Dies angesichts des Umstandes, dass nach dem Recht der Europäischen Union und
dem Recht des Europäischen Wirtschaftsraumes nur noch wenige Kategorien von
Drittstaatsangehörigen, die ökonomisch dazu in der Lage sind, von einer
Gleichstellung ausgeschlossen sind.
2. Zu Diskussion gestellt sei, auf eine gesonderte Normierung der
Liegenschaftsfreiheit überhaupt zu verzichten und diese im allgemeinen Schutz
der Eigentumsgarantie aufgehen zu lassen. Dies entspräche auch der Judikatur
des EGMR zu Art 1 1. ZP EMRK, aber auch der Rechtslage nach anderen
europäischen Verfassungen. In diesem Fall könnten Abs. 1 Satz 2 und die
Klammerausdrücke in Abs. 3 des Konventsentwurfs entfallen.
3. Die Abs 2 und 3 normieren die sogenannten „Grundrechtsschranken“, und
zwar getrennt nach den beiden Kategorien der Enteignungen und der
Eigentumsbeschränkungen (in der Terminologie der EMRK: Regelungen der Nutzung
des Eigentums). Ausdrücklich verankert wird – in Anlehnung an die
Grundrechtecharta, aber auch an das Bonner Grundgesetz – erstmals eine
Entschädigungspflicht. Im Übrigen sind die Tatbestände der Abs 2 und 3 so
gefasst, dass die bisherige Judikatur zu den Grundrechtsschranken im Bereich
der Eigentumsgarantie fortgeführt werden kann.

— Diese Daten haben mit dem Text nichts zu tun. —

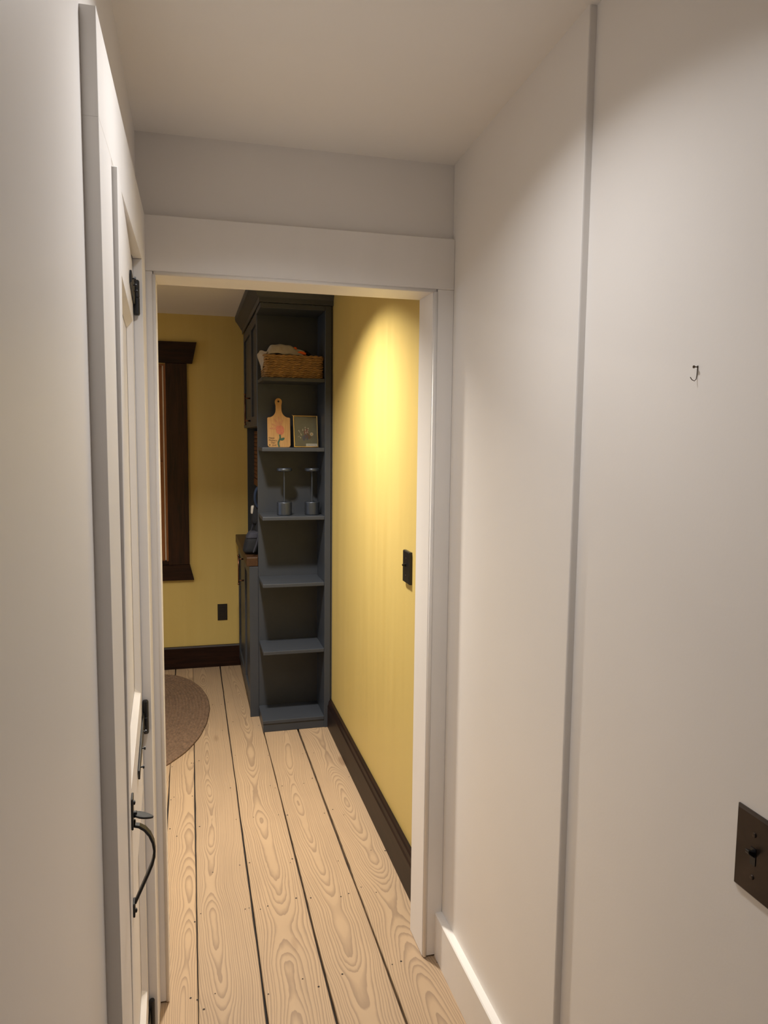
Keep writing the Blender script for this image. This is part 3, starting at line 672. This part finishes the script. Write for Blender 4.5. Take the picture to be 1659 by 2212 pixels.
def lettering(text, size, loc, parent, mat, align='LEFT', shear=0.0, rot=0.0, off=0.0):
    cu = bpy.data.curves.new('lettering', 'FONT'); cu.body = text; cu.size = size; cu.align_x = align; cu.shear = shear
    cu.extrude = 0.0002; cu.offset = off; cu.resolution_u = 3
    tmp = bpy.data.objects.new('lettering_source', cu); COL.objects.link(tmp)
    dg = bpy.context.evaluated_depsgraph_get(); me = bpy.data.meshes.new_from_object(tmp.evaluated_get(dg))
    bpy.data.objects.remove(tmp); bpy.data.curves.remove(cu)
    me.name = 'lettering'; me.materials.clear(); me.materials.append(mat)
    o = bpy.data.objects.new('lettering', me); COL.objects.link(o); o.parent = parent
    o.location = loc; o.rotation_euler = (math.pi/2, rot, 0)
    return o
lettering('Happy', 0.0125, (-0.0565, -0.0010, 0.0455), cb, INK, shear=0.1, rot=0.04)
lettering("Mother's", 0.0125, (-0.0565, -0.0010, 0.0325), cb, INK, shear=0.1, rot=0.04)
lettering('Day!', 0.0125, (-0.0445, -0.0010, 0.0205), cb, INK, shear=0.1, rot=0.06)
lettering('Quair', 0.0105, (-0.0385, -0.0010, 0.0065), cb, INK, shear=0.1, rot=-0.05)
heart = [(0.0035*1.1*math.sin(t)**3, 0.0036*(13*math.cos(t)-5*math.cos(2*t)-2*math.cos(3*t)-math.cos(4*t))/15) for t in [2*math.pi*k/18 for k in range(18)]]
flat([(x-0.050, z+0.0105) for x, z in heart], -0.0008, 'drawn_heart', INK, cb)

# ------------------------------------------------------------------ pressed flower frame
fr = empty('framed_pressed_flowers', (0.604, 3.955, 1.512)); fr.rotation_euler = (-0.17, 0, 0.06)
tag(fr, 'thin brass frame with a hand shape of pressed flowers behind glass', 'picture frame')
FW, FH, ft = 0.066, 0.170, 0.0042
for nm, a in (('frame_bar', (-FW, -FW+ft, -0.006, 0.006, 0, FH)), ('frame_bar', (FW-ft, FW, -0.006, 0.006, 0, FH)), ('frame_bar', (-FW+ft, FW-ft, -0.006, 0.006, 0, ft)), ('frame_bar', (-FW+ft, FW-ft, -0.006, 0.006, FH-ft, FH))):
    box(*a).build(nm, BRASS, fr, bevel=0.0008)
box(-FW+ft, FW-ft, 0.001, 0.003, ft, FH-ft).build('backing_card', CARD, fr)
box(-FW+ft, FW-ft, -0.0045, -0.003, ft, FH-ft).build('glass_pane', GLASS, fr)
MB().tube([(-FW, 0, FH), (-FW-0.004, 0, FH+0.004)], 0.0012, 6).build('corner_clip', BRASS, fr); MB().tube([(FW, 0, FH), (FW+0.004, 0, FH+0.004)], 0.0012, 6).build('corner_clip', BRASS, fr)
box(0.0, FW-ft-0.001, -0.0010, 0.0008, ft+0.001, ft+0.0155).build('name_label', PAPER, fr)
lettering("Happy Mother's Day", 0.0058, (0.031, -0.0012, ft+0.006), fr, INK, align='CENTER')
rnd = random.Random(3)
def petals(name, mat, n, region, r0, r1):
    m = MB()
    for k in range(n):
        cx_, cz_ = region(rnd); r = rnd.uniform(r0, r1)
        m.prism([(x, 0.0005, z) for x, z in disc(cx_, cz_, r, r*rnd.uniform(0.5, 0.9), 7, rnd.uniform(0, 3), 0.2, k)], (0, -0.0004-0.00001*k, 0))
    m.build(name, mat, fr)
palm = lambda cx_, cz_, a, b: (lambda q: (lambda t, s: (cx_+a*s*math.cos(t), cz_+b*s*math.sin(t)))(q.uniform(0, 6.28), math.sqrt(q.random())))
def fingers(q):
    f_k = q.choice(((-0.026, 0.078, 125), (-0.012, 0.086, 108), (0.000, 0.090, 92), (0.012, 0.088, 78), (-0.022, 0.058, 150)))
    t = math.radians(f_k[2]); s = q.uniform(0, 0.034); return (f_k[0]*0.8+s*math.cos(t)+q.gauss(0, 0.0015), f_k[1]-0.012+s*math.sin(t)+q.gauss(0, 0.0015))
petals('pressed_petals', SLATE, 34, palm(-0.004, 0.052, 0.018, 0.014), 0.003, 0.006)
petals('pressed_petals', BROWN, 26, palm(0.014, 0.058, 0.012, 0.012), 0.003, 0.006)
petals('pressed_petals', RED, 22, palm(0.004, 0.078, 0.012, 0.022), 0.0025, 0.005)
petals('pressed_petals', CREAM, 42, fingers, 0.0016, 0.0034)
m = MB()
for k in range(9):
    t = 2*math.pi*k/9; m.prism([(x, -0.0004, z) for x, z in disc(0.032+0.0055*math.cos(t), 0.071+0.0055*math.sin(t), 0.0048, 0.0026, 9, t)], (0, -0.0004, 0))
m.build('pressed_daisy', CREAM, fr)
flat(disc(0.032, 0.071, 0.004, 0.004), -0.0009, 'daisy_eye', BAMBOO, fr, 0.0004)

# ------------------------------------------------------------------ the two cordless lamps
def table_lamp(x, label):
    t = empty('table_lamp', (x, 3.930, 1.1532)); tag(t, label, 'lamp', 'cordless lamps on the middle shelf')
    MB().lathe([(0, 0), (0.0365, 0), (0.039, 0.0015), (0.0395, 0.004), (0.0395, 0.066), (0.0385, 0.069), (0.0365, 0.0705), (0, 0.0705)], n=40).build('base', GRAPHITE, t, smooth=False, bevel=0.0008)
    MB().lathe([(0, 0.070), (0.0042, 0.070), (0.0042, 0.232), (0, 0.232)], n=24).build('stem', GRAPHITE, t)
    MB().lathe([(0, 0.231), (0.031, 0.231), (0.036, 0.2325), (0.0395, 0.235), (0.0395, 0.244), (0.0380, 0.2475), (0.034, 0.249), (0, 0.249)], n=40).build('disc_shade', GRAPHITE, t, bevel=0.0006)
    return t
table_lamp(0.484, 'graphite cordless lamp with disc top, left of the pair on the shelf')
table_lamp(0.632, 'graphite cordless lamp with disc top, right one beside the yellow wall')

# ------------------------------------------------------------------ bag on the countertop
bg = empty('backpack', (0.385, 4.205, 0.905)); tag(bg, 'dark navy backpack standing on the wooden countertop', 'backpack')
def blob(name, cx_, cy_, z0, z1, hx0, hy0, hx1, hy1, mat, lean=0.0, parent=bg):
    rings = []; n = 16
    for k in range(9):
        t = k/8; s = (1-(2*t-1)**6*0.28); a = (hx0+(hx1-hx0)*t)*s; b = (hy0+(hy1-hy0)*t)*s; ring = []
        for q in range(n):
            th = 2*math.pi*q/n; c_, s_ = math.cos(th), math.sin(th)
            ring.append((cx_+lean*t+a*math.copysign(abs(c_)**0.6, c_), cy_+b*math.copysign(abs(s_)**0.6, s_), z0+(z1-z0)*t))
        rings.append(ring)
    return MB().loft(rings).build(name, mat, parent, smooth=True, sub=1)
blob('body', 0.030, 0.06, 0.002, 0.300, 0.085, 0.075, 0.060, 0.050, NAVY, 0.02)
blob('front_pocket', -0.055, 0.03, 0.002, 0.100, 0.052, 0.065, 0.040, 0.055, NAVY, 0.012)
blob('pocket_flap', -0.046, 0.03, 0.085, 0.128, 0.044, 0.058, 0.030, 0.050, GREYF, 0.010)
MB().ribbon([(-0.050, -0.075, 0.02), (-0.036, -0.080, 0.06), (-0.022, -0.078, 0.11), (-0.010, -0.070, 0.17), (0.0, -0.05, 0.22)], 0.022, 0.006, (0, 1, 0)).build('strap', GREYF, bg, bevel=0.001)
MB().ribbon([(-0.058, 0.06, 0.10), (-0.045, 0.05, 0.15), (-0.036, 0.04, 0.20)], 0.014, 0.005, (0, 1, 0)).build('strap', GREYF, bg, bevel=0.001)
loop = [(-0.030+0.002*k, 0.03, 0.250+0.0) for k in range(0)]
loop = [(-0.006+0.026*math.cos(a), 0.03, 0.318+0.058*math.sin(a)) for a in [math.radians(-80+x) for x in range(0, 341, 20)]]
MB().ribbon(loop, 0.045, 0.012, (0, 1, 0)).build('carry_loop', BLUEF, bg, smooth=True)
blob('bottle_pocket', -0.018, 0.05, 0.16, 0.285, 0.034, 0.035, 0.026, 0.03, NAVY, 0.004)
blob('patch', -0.043, 0.045, 0.222, 0.272, 0.011, 0.014, 0.013, 0.016, WHITEF, 0.004)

4. Eine gesonderte Erwähnung des geistigen Eigentums (vgl. Art. II-17 des
Entwurfs EU-Verfassung) erscheint entbehrlich.
5. Nicht nur vermögenswerte Privatrechte, sondern auch öffentlichrechtliche
Rechtspositionen sind nach der Rechtsprechung des EGMR von der
Eigentumsgarantie erfasst.
6. Die Regelung des Art 6 Abs 2 StGG kann entfallen. Unter der „todten
Hand“ waren unter dem Banne der Veräußerungsverbote stehende kirchliche
Korporationen, Anstalten und Stiftungen zu verstehen, und zwar solche, die in
Verfolgung ihrer dauernden Endzwecke die erworbenen Güter zu erhalten
verpflichtet waren. Durch Art XIII des Konkordats besteht hinsichtlich der
Katholischen Kirche die völkerrechtliche Verpflichtung, von Art 6 Abs 2 keinen
Gebrauch zu machen. Das hat unter Berücksichtigung des Gleichheitsgrundsatzes
indirekte Auswirkungen auch auf die anderen Kirchen und
Religionsgemeinschaften. Die Regelung erscheint somit entbehrlich.
7. Ebenso erscheint die Regelung des Art 7 StGG entbehrlich.
8. Auch die jüngere Judikatur zu Grundrechtsschranken bezüglich der
Liegenschaftsverkehrsfreiheit lässt sich auf der Basis des neuen einheitlichen
Gesetzesvorbehalts aufrecht erhalten.